Consider:
- Earlier this year, President Trump proposed significant cuts to the USDA's Economic Research Service--50% cuts in fact:
Funding for ERS would be slashed by 50 percent, to $45 million, in part by eliminating "low-priority research" that the administration said was already being done by the private sector or nonprofits. The administration asks for the ERS to focus on core programs of data analysis and forecasts.
These cuts were restored by Congress in later versions of the budget--but that wasn't the end (see the third bullet below).
- In June, the Environmental Protection Agency announced the elimination of three science advisory committees including the Environmental Economics Advisory Committee:
The SAB approved retiring the Ecological Processes and Effects Committee (EPEC), the Environmental Economics Advisory Committee (EEAC) and the Environmental Engineering Committee (EEC). When issues arise in these three areas, the current make-up of the Board sufficiently represents expertise to oversee work on these subject matters and convene panels as statutorily authorized.
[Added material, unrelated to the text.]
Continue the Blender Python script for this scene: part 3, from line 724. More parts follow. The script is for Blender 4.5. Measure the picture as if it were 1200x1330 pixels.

By my count, only three of the 43 current members of the Science Advisory Board have advanced degrees in economics. I will leave it to you to decide whether that is sufficient.
In a recent editorial in Science, Kevin Boyle and Matthew Kotchen--both members of the now-defunct Environmental Economics Advisory Committee--write:
...in June 2018, the EPA's Science Advisory Board (SAB) eliminated its Environmental Economics Advisory Committee (EEAC). The agency should be calling for more—not less—external advice on economics, given the Trump administration's promotion of economic analyses that push the boundaries of well-established best practices. The pattern is clear: When environmental regulations are expected to provide substantial public benefits, assumptions are made to substantially diminish their valuations.
- On August 15, the USDA announced their intent to realign and relocate the Economics Research Service, out of Washington D.C. The announcement caught more than a few people, well, off-guard:
Secretary Sonny Perdue’s surprise announcement last week that the department’s National Institute of Food and Agriculture and the Economic Research Service would be packing up and moving from D.C. was news to an important group of people — the staff members themselves. Department staff were informed of the plan about an hour before USDA unveiled it to the public...
But economists inside and outside ERS told POLITICO they are skeptical of the administration’s motives and worry that it will eventually lead to their work being overlooked, underfunded and potentially more susceptible to political influence.
Echoing the words of Boyle and Kotchen, the pattern in indeed clear: Objective economic research is being driven out of D.C.